Just off the top, Sun Tzu recommmends:
-Not attacking cities, especially large ones.
-Not making life hard on civilians that you wish to befriend.
-Not to throw a larger, demoralized and unsolidified force against a smaller more skilled and passionate force entrenched among civilians that have allied with them.
-Protracted battles that cannot be won decisively in a reasonable timeframe, should not be undertaken.
#1-Decisions on matters of war ultimately fall to the Generals and should be kept OUT OF THE HANDS of the the politicians, who are not educated or prepared to make decisions for an army, and worse, are inclined to making hasty decisions based on emotions or ambitions.

The last one is important on many levels, troop moral and endurance suffer through long campaigns.
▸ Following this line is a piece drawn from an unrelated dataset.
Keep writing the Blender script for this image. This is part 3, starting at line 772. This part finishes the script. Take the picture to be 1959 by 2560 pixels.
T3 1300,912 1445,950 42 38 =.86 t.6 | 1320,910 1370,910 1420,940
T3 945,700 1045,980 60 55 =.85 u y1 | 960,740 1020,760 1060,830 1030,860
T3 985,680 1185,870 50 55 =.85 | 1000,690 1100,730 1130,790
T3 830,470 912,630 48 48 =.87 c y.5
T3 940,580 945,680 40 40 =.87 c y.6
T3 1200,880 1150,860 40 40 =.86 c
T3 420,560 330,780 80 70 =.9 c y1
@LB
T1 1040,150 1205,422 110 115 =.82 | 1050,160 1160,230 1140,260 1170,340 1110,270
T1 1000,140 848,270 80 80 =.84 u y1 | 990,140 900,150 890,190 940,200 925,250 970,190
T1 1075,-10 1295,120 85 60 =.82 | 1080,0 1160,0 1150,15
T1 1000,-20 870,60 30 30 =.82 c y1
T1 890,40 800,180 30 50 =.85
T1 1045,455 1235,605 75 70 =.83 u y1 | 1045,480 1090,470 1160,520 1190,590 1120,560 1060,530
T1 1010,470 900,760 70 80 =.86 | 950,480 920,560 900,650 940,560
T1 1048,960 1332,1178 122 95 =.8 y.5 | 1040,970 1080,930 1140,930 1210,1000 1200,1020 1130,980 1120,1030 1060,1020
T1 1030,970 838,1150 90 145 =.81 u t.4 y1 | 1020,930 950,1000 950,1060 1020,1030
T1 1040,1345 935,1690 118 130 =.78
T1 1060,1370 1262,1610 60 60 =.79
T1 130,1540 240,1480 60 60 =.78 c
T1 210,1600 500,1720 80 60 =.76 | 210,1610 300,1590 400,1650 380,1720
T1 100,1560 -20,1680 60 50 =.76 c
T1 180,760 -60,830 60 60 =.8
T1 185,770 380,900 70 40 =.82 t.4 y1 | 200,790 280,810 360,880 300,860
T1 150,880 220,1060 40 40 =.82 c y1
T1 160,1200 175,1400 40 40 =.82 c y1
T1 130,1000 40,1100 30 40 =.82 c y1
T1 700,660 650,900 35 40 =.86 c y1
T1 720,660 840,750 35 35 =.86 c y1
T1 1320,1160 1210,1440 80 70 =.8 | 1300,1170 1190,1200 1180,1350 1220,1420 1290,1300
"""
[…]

Sadr's actions one the other hand, are well in line with the ideas in The Art.
-Hit the enemy troops hard, meet them with an unflinching eye.
-Be deceptive, confuse the enemy's ranks and demoralize them, a force lacking confidence and structure stands no chance, and is destined to be crushed(IEDs, random rocket attacks, ambush/withdraw).
-Gain the support of the locals through humanitarian measures, and the occupying force will be greeted with fists and blades.

In short, we suck. Our army is the equivalent of a razor-edged scalpel being operated by butcher with things to do.

The only question in my mind these days, is where haven't we completely fucked up???